Ninguém por aqui sentiu tão de perto a eficácia de uma troca de passes constante e precisa como o time da Vila. Mesmo avesso a impregnar o discurso com argumentos táticos e técnicos tenho a impressão de que o país do futebol está diante de um enorme desafio já que a troca de passes para ser eficaz exige duas outras condições que não são exatamente nossa especialidade. A movimentação e a obediência tática.

Já disse e não custa repetir. Na falta de atitude nesse sentido, que muitas vezes contamina nossos jogadores, a troca de passes intensa permite que se faça do passe uma espécie de escudo.
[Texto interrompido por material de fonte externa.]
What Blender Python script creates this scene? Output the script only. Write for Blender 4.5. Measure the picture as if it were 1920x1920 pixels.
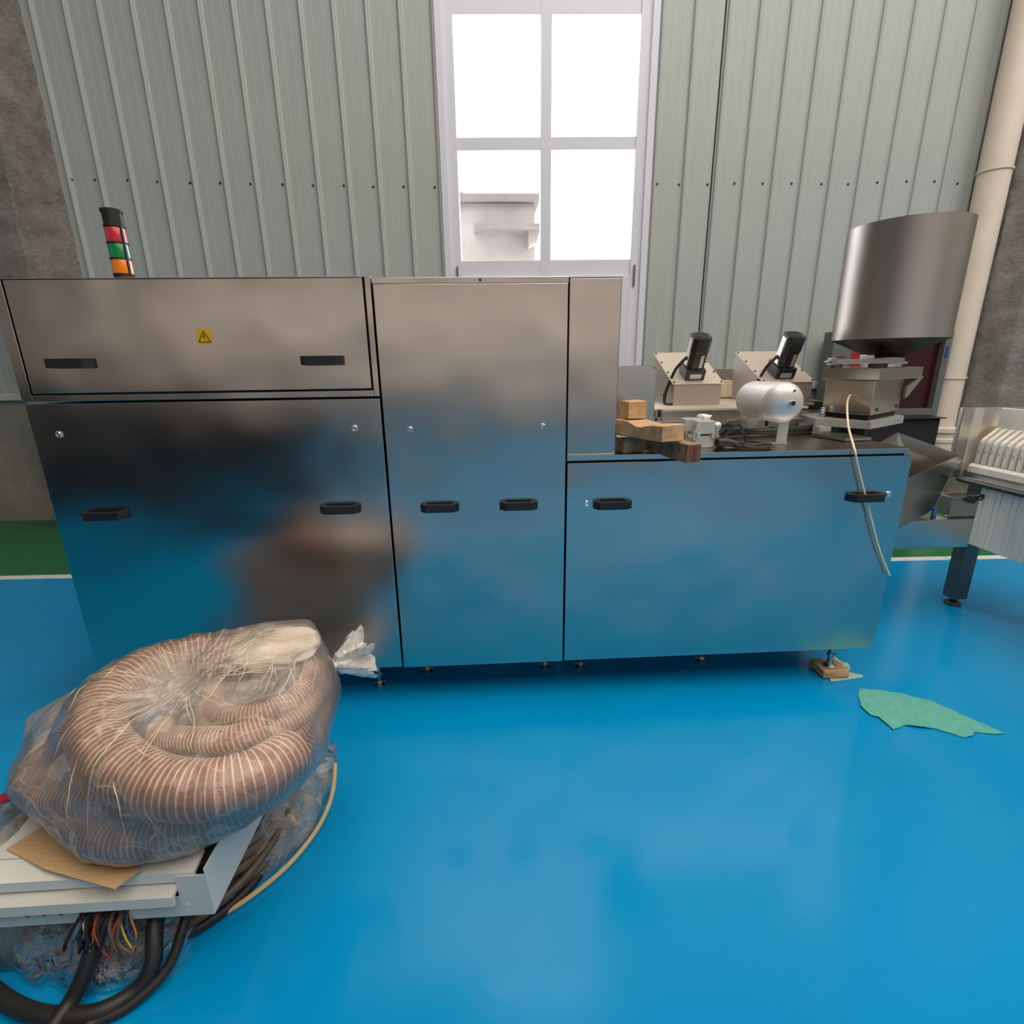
import bpy, bmesh, math, random
from mathutils import Vector, Matrix, noise
from mathutils.kdtree import KDTree
random.seed(7)
PI = math.pi
for o in list(bpy.data.objects): bpy.data.objects.remove(o)
S = bpy.context.scene
COL = S.collection

# ---------------------------------------------------------------- camera
def camera():
    p, r, y = math.radians(16.2), math.radians(-0.8), math.radians(2.8)
    f = Vector((math.sin(y)*math.cos(p), math.cos(y)*math.cos(p), -math.sin(p)))
    rt = Vector((math.cos(y), -math.sin(y), 0)); up = rt.cross(f)
    R = math.cos(r)*rt + math.sin(r)*up; U = -math.sin(r)*rt + math.cos(r)*up
    cd = bpy.data.cameras.new('camera'); cd.sensor_width = 36; cd.lens = 18; cd.clip_start = .05
    c = bpy.data.objects.new('camera', cd); COL.objects.link(c)
    M = Matrix.Identity(4)
    for i in range(3): M[i][0] = R[i]; M[i][1] = U[i]; M[i][2] = -f[i]
    M.translation = Vector((0, 0, 1.5)); c.matrix_world = M
    S.camera = c
camera()

# ---------------------------------------------------------------- world, lights, exposure
w = bpy.data.worlds.new('overcast_sky'); S.world = w; w.use_nodes = True
bg = w.node_tree.nodes['Background']; bg.inputs[0].default_value = (1.0, .985, 1.0, 1); bg.inputs[1].default_value = 6.0
S.view_settings.view_transform = 'Standard'; S.view_settings.look = 'None'
S.view_settings.exposure = 0.0; S.view_settings.gamma = 1; S.view_settings.use_curve_mapping = False

def area(name, loc, rot, sx, sy, power, col):
    l = bpy.data.lights.new(name, 'AREA'); l.shape = 'RECTANGLE'; l.size = sx; l.size_y = sy; l.energy = power; l.color = col
    o = bpy.data.objects.new(name, l); COL.objects.link(o); o.location = loc; o.rotation_euler = rot
    return o
FRONT_Y = -9.0
for i, x in enumerate((-7.2, -4.3, -1.4, 1.5, 4.4, 7.3)):          # light panels added on the solid wall for an inferred window row
    area('added_front_light', (x, FRONT_Y+.05, 2.70), (PI/2, 0, 0), 1.9, .6, 11.0, (1, .82, .70))
area('overhead_fill', (3.6, -1.0, 8.5), (0, 0, 0), 11, 9, 1180, (1, .91, .79))   # unseen overhead panel added to light wall and floor evenly

# ---------------------------------------------------------------- materials
def mat(name, col=(.5, .5, .5), rough=.5, metal=0., **k):
    m = bpy.data.materials.new(name); m.use_nodes = True
    b = m.node_tree.nodes['Principled BSDF']
    b.inputs['Base Color'].default_value = (*col, 1); b.inputs['Roughness'].default_value = rough; b.inputs['Metallic'].default_value = metal
    for key, v in k.items(): b.inputs[key].default_value = v
    return m
def nd(m, t, **k):
    n = m.node_tree.nodes.new(t)
    for a, v in k.items(): setattr(n, a, v)
    return n
def lk(m, a, b): m.node_tree.links.new(a, b)
def coords(m, scale=(1, 1, 1), kind='Object'):
    t = nd(m, 'ShaderNodeTexCoord'); mp = nd(m, 'ShaderNodeMapping'); mp.inputs['Scale'].default_value = scale
    lk(m, t.outputs[kind], mp.inputs['Vector']); return mp.outputs['Vector']
def noisetex(m, scale, detail=4, vec=None, rough=.55, dist=0.):
    n = nd(m, 'ShaderNodeTexNoise'); n.inputs['Scale'].default_value = scale; n.inputs['Detail'].default_value = detail
    n.inputs['Roughness'].default_value = rough; n.inputs['Distortion'].default_value = dist
    if vec is not None: lk(m, vec, n.inputs['Vector'])
    return n.outputs['Fac']
def ramp(m, fac, stops):
    r = nd(m, 'ShaderNodeValToRGB'); e = r.color_ramp.elements
    while len(e) < len(stops): e.new(.5)
    for i, (p, c) in enumerate(stops): e[i].position = p; e[i].color = (*c, 1) if len(c) == 3 else c
    lk(m, fac, r.inputs['Fac']); return r.outputs['Color']
def bump(m, h, strength=.3, dist=.01):
    b = nd(m, 'ShaderNodeBump'); b.inputs['Strength'].default_value = strength; b.inputs['Distance'].default_value = dist
    lk(m, h, b.inputs['Height']); lk(m, b.outputs['Normal'], m.node_tree.nodes['Principled BSDF'].inputs['Normal'])
def bsdf(m): return m.node_tree.nodes['Principled BSDF']
def varied(name, c0, c1, rough, scale=6, sc=(1, 1, 1), metal=0., bmp=0., bscale=60, **k):
    m = mat(name, c0, rough, metal, **k)
    v = coords(m, sc); lk(m, ramp(m, noisetex(m, scale, 6, v), [(.3, c0), (.7, c1)]), bsdf(m).inputs['Base Color'])
    if bmp: bump(m, noisetex(m, bscale, 5, v), bmp, .004)
    return m
def steel(name, c0, c1, r0, r1, brush=(1.5, 1.5, 160), wav=.0):
    m = bpy.data.materials.new(name); m.use_nodes = True; nt = m.node_tree
    for n in list(nt.nodes): nt.nodes.remove(n)
    out = nd(m, 'ShaderNodeOutputMaterial'); g = nd(m, 'ShaderNodeBsdfAnisotropic', distribution='BECKMANN'); lk(m, g.outputs[0], out.inputs[0])
    v = coords(m, brush); fine = noisetex(m, 6, 3, v); v2 = coords(m, (1, 1, 1)); big = noisetex(m, 2.2, 3, v2)
    lk(m, ramp(m, big, [(.3, c0), (.75, c1)]), g.inputs['Color'])
    mr = nd(m, 'ShaderNodeMapRange'); mr.inputs['To Min'].default_value = r0; mr.inputs['To Max'].default_value = r1
    lk(m, fine, mr.inputs['Value']); lk(m, mr.outputs['Result'], g.inputs['Roughness'])
    bp = nd(m, 'ShaderNodeBump'); bp.inputs['Strength'].default_value = 1; bp.inputs['Distance'].default_value = wav if wav else .002
    lk(m, noisetex(m, 2.6, 1, v2), bp.inputs['Height']); lk(m, bp.outputs[0], g.inputs['Normal'])
    return m
M = {}
M['door_steel'] = steel('brushed_door_steel', (.52, .49, .46), (.56, .53, .50), .262, .278, brush=(.6, .6, 40), wav=.014)
M['steel'] = steel('brushed_steel', (.56, .53, .49), (.63, .60, .56), .27, .31)
M['tank_steel'] = steel('rolled_tank_steel', (.56, .52, .49), (.62, .58, .55), .36, .44, brush=(90, 90, 1.2))
M['dull_steel'] = steel('dull_steel', (.40, .38, .35), (.48, .46, .43), .38, .44)
M['bright_steel'] = steel('pale_steel', (.74, .69, .66), (.8, .76, .73), .32, .45)
M['cone_steel'] = steel('shaded_cone_steel', (.15, .145, .14), (.2, .19, .18), .4, .5)  # shade on the hopper cone's underside put into the colour
M['satin'] = varied('satin_sheet_steel', (.60, .51, .43), (.68, .59, .51), .42, 3, metal=.55)
M['satin_dark'] = varied('brown_sheet_steel', (.40, .35, .30), (.46, .41, .36), .42, 3, metal=.6)
M['dark_steel'] = mat('dark_steel', (.10, .10, .10), .45, 1)
M['cast_alu'] = varied('cast_aluminium', (.40, .41, .40), (.52, .53, .52), .42, 30, metal=.55)
M['alu_tank'] = varied('satin_aluminium', (.62, .58, .57), (.70, .66, .65), .5, 5, metal=.6)
M['chrome'] = mat('chrome', (.85, .86, .88), .08, 1)
M['black'] = mat('black_plastic', (.012, .012, .014), .42)
M['rubber'] = varied('black_rubber', (.008, .008, .009), (.02, .018, .017), .5, 20)
M['gap'] = mat('dark_cavity', (.01, .01, .01), .8)
M['motor_black'] = mat('motor_black_enamel', (.010, .012, .016), .3)
M['label'] = mat('silver_label', (.45, .47, .48), .35, .6)
M['yellow'] = mat('sign_yellow', (.72, .40, .01), .4)
M['ink'] = mat('sign_black', (.02, .008, .006), .5)
M['red_lens'] = mat('red_lens', (.55, .02, .04), .2, 0, **{'Transmission Weight': .15})
M['green_lens'] = mat('green_lens', (.0, .22, .07), .2, 0, **{'Transmission Weight': .15})
M['orange_lens'] = mat('orange_lens', (.80, .22, .01), .2, 0, **{'Transmission Weight': .15})
M['white_plastic'] = mat('white_plastic', (.80, .76, .68), .38, 0, **{'Subsurface Weight': .15, 'Subsurface Radius': (.02, .015, .01)})
M['cream'] = mat('cream_plastic', (.82, .70, .48), .45)
M['conc'] = None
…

Ter o passe como prioridade evita a responsabilidade de criar, de partir pra cima. E nem vou falar das nossas evidentes deficiências quando o assunto são os fundamentos. Esta aí outra grande lição da Espanha. Ter um número considerável de jogadores acima da média, com capacidade de partir pra cima ou de brilhar individualmente, mas que mesmo assim preferem fazer da movimentação e da troca de passes suas maiores armas.

 Na esteira do sucesso a Espanha acabou comparada à seleção brasileira de 1970 e não tardaram em apontar que se trata da maior hegemonia do futebol já que o Brasil campeão do mundo em 1958 e 1962 foi apenas vice na Copa América disputada entre aquelas duas copas. Calma lá. O modelo é sedutor mas não perco a fé no nosso improviso e na nossa ginga, mesmo que um número cada vez maior de especialistas diga que virtudes exaustivamente planejadas, ensaiadas, possam ser páreo para o talento em estado bruto.